I was witness to this nightmare, which honestly made me feel better about my past sound screw-ups. There were two highlights of my day: the first being the scrawny, elderly guest who decided I was in charge and yelled at me for five minutes until the “producer” raced over. This guest was one of those strange people who doesn’t enjoy painful audio. My lighting guy on the followspot tower, with a perfect view and close enough to hear the verbal bashing, almost wet his pants as I was berated. The surrealness of the moment was awesome as my grin almost caused this gentleman to come to blows, drawing up the maximum of his brittle, jumbo-shrimp postured, 140-pound body to the point where I was concerned for his health.

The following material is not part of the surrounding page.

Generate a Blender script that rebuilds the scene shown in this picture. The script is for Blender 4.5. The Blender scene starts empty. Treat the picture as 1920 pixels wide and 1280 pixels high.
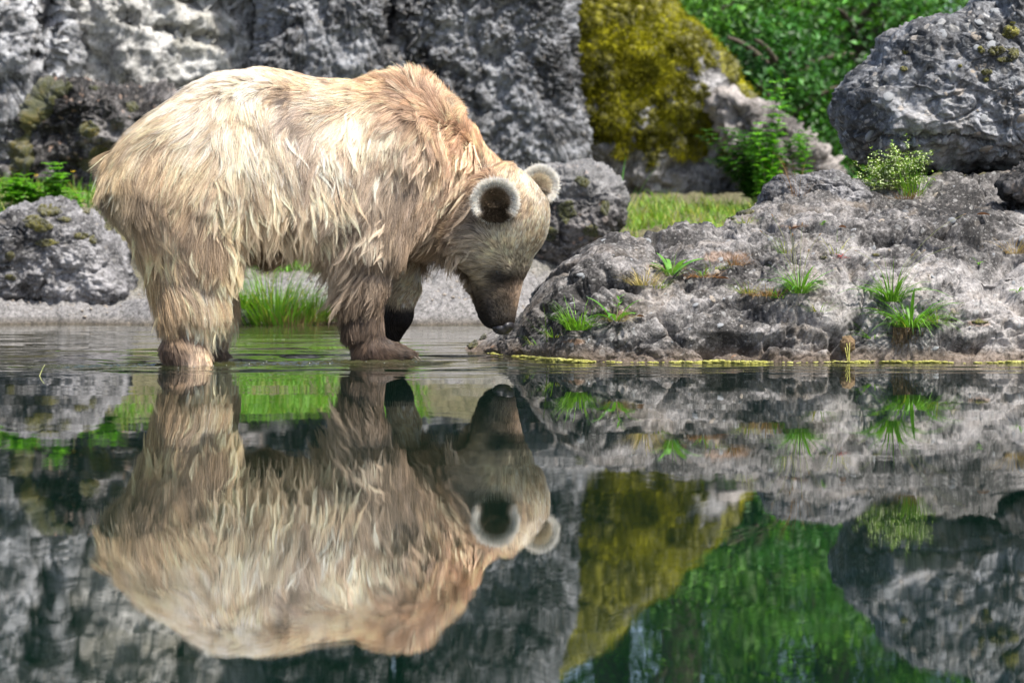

The other highlight was the boss hugging me after the show, thanking me for my efforts. He also said, “well, I guess you get what you pay for” and “It was the worst sound ever.” Think he made a mistake going cheap? Do you think they got a gig or a video out of this? Did I badmouth the other sound guy? No. Did I earn the client’s respect and trust? Yes. Did I earn the client’s future business? Who knows…

Sergeant Schadenfreude says, “Keep it civil out there!” (Cue “Hill Street Blues” theme.)